Microsoft's latest version hit $300,000,000 in sales in its first two weeks and at first glance, you'd think it was the sort of thing that Fundamentalists as well as actual Christians would hate. It not only takes place in worlds the Bible does not discuss, but it's all about the thrill of killing and kids love the wanton destruction of life so much they'll put up with lectures about God and his upcoming first person shooter called Armageddon. Even more so if there's free pizza.

This morning's Times tells us about the hundreds of Churches around the country offering free access to the violent video game on big screen TVs to lure kids into indoctrination. In Denver, the Colorado Community Church uses the joy of wholesale slaughter to lure pre-teens. “We want to make it hard for teenagers to go to hell,” says the youth minister. Of course other Churchmen are raising holy hell, metaphorically speaking. “If you want to connect with young teenage boys and drag them into church, free alcohol and pornographic movies would do it,” said James Tonkowich, president of the Institute on Religion and Democracy and he's right.

Of course this is America and what makes money is what is right and the business of religion is business and if it gets asses onto church pews and donations onto the plate it's good. All that's needed is a better video game more in line with the Bible; its drownings, burnings, stonings, floggings, hangings and disembowelments. Why go looking for alien worlds when you have all the mayhem you need right there?
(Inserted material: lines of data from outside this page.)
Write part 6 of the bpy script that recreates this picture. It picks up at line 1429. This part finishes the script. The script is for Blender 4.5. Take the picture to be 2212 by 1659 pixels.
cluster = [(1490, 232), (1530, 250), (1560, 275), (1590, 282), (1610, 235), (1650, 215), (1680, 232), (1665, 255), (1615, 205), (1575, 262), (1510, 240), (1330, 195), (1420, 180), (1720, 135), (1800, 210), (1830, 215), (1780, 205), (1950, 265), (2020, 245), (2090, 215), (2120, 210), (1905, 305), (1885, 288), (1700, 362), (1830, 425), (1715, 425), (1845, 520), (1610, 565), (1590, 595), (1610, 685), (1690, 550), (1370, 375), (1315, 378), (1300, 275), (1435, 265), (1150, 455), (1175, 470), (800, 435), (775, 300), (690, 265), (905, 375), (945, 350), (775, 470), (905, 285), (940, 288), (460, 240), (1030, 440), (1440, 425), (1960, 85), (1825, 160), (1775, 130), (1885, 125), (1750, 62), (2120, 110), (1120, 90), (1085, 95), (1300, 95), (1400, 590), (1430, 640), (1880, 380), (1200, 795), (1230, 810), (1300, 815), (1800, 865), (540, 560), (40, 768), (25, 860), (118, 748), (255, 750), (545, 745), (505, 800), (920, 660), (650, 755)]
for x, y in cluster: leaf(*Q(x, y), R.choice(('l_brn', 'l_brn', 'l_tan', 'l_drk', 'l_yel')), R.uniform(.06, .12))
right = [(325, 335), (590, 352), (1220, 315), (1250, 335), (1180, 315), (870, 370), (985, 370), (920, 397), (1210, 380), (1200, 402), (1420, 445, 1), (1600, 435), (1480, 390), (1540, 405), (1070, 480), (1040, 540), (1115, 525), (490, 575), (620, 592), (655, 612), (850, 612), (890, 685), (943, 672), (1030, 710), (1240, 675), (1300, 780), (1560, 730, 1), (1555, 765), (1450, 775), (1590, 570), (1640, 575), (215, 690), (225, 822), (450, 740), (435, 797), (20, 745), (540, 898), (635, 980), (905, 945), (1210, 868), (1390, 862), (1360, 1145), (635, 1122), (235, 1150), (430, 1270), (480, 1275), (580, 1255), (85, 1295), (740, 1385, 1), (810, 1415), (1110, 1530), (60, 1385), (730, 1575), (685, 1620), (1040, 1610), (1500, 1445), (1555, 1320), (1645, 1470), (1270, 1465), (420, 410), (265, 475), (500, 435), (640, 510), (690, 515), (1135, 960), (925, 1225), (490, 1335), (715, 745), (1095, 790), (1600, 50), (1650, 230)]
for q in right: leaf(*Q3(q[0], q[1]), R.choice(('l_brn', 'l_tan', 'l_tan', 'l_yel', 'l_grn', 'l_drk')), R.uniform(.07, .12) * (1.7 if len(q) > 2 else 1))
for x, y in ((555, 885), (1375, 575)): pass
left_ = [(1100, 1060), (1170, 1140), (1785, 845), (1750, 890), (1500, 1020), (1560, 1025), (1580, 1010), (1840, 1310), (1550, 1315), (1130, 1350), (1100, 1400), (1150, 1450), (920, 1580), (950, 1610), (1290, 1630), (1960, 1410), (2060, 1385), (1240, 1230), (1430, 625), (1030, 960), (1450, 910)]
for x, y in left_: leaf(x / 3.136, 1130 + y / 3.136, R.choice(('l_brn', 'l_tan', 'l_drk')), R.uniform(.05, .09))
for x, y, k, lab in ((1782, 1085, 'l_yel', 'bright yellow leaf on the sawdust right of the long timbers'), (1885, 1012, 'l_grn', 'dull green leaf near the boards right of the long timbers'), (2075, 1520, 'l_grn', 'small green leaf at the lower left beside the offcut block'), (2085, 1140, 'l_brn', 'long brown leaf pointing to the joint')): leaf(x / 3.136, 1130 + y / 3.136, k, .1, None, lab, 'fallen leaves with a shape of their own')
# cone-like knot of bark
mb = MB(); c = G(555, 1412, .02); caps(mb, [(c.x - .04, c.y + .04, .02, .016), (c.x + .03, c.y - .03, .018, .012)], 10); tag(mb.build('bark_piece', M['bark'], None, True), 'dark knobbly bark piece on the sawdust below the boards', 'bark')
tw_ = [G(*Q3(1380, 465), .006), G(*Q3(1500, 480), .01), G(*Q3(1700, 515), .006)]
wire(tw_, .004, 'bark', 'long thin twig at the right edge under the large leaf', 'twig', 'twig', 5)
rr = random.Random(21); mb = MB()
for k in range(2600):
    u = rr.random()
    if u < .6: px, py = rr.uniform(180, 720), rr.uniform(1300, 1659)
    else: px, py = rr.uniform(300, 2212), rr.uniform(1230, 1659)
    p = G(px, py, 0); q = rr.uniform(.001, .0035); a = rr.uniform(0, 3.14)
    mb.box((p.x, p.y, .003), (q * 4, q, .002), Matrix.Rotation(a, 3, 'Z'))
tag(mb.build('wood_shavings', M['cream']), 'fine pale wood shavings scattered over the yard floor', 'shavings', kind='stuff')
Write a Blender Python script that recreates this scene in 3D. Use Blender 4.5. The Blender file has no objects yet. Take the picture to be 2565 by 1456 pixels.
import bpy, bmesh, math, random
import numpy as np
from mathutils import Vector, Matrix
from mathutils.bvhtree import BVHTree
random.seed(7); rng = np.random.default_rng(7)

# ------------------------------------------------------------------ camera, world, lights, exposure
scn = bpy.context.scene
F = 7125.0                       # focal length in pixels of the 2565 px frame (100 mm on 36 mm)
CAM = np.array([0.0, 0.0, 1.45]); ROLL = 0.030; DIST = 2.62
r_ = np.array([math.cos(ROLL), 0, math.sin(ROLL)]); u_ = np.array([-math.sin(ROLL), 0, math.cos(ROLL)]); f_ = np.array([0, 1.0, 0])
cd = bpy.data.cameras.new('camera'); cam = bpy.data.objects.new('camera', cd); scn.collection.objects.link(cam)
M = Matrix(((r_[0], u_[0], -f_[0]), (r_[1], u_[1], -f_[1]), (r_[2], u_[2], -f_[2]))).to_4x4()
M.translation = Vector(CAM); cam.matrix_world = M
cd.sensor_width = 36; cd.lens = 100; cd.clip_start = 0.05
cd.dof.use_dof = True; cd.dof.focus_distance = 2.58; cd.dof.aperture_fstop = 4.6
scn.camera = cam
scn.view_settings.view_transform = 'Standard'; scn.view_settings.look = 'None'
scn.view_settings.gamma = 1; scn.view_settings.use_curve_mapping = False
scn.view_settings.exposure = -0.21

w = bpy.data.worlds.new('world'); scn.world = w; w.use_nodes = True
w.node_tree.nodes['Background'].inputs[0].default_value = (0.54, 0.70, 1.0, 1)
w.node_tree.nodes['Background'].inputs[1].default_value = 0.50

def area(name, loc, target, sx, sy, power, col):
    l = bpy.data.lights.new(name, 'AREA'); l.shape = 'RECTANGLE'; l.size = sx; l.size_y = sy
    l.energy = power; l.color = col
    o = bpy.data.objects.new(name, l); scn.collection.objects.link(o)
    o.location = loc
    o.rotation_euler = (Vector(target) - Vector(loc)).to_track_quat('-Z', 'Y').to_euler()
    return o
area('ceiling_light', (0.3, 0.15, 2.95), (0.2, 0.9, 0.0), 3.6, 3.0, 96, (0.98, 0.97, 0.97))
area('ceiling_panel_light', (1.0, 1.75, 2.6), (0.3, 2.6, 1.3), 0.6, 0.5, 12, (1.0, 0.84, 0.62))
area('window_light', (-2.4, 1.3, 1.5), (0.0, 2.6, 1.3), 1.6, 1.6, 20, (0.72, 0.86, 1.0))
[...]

As for going to hell, Microsoft is planning to release that one for the X-Box in time for Christmas.

Cross posted to The Reaction.

2 comments:

RR said...

MS really does need to make a game based on the old testament.

What would be interesting would be the resultant contraversy of rating the game... Those that scream for the "Violent, adult content" rating on "other" games would likely be silent if the victims of torture, genocide and whole-sale slaughter were the original inhabitants of the land of Canaan.

Capt. Fogg said...

I take your point but I'm not sure anyone knows who the original inhabitants were. Several disciplines tell us the Philistines and the Hebrews were essentially the same people and there is no evidence of any violent influx of Egyptian ex-slaves into Jericho or the area in general. I think it's likely that the biblical accounts were written no earlier than the 7th century BCE and reflect the political needs of the writers to unite a disunited people with tales of a glorious past.

Whether the "original" Egyptians, the Hittites, the Hyksos, the Nubians, the philistines, the Ammonites, the Greeks, the Romans, the Persians, the Babylonians or the mysterious "sea people" and all the others who swept through the area were good guys or bad guys is entirely subjective.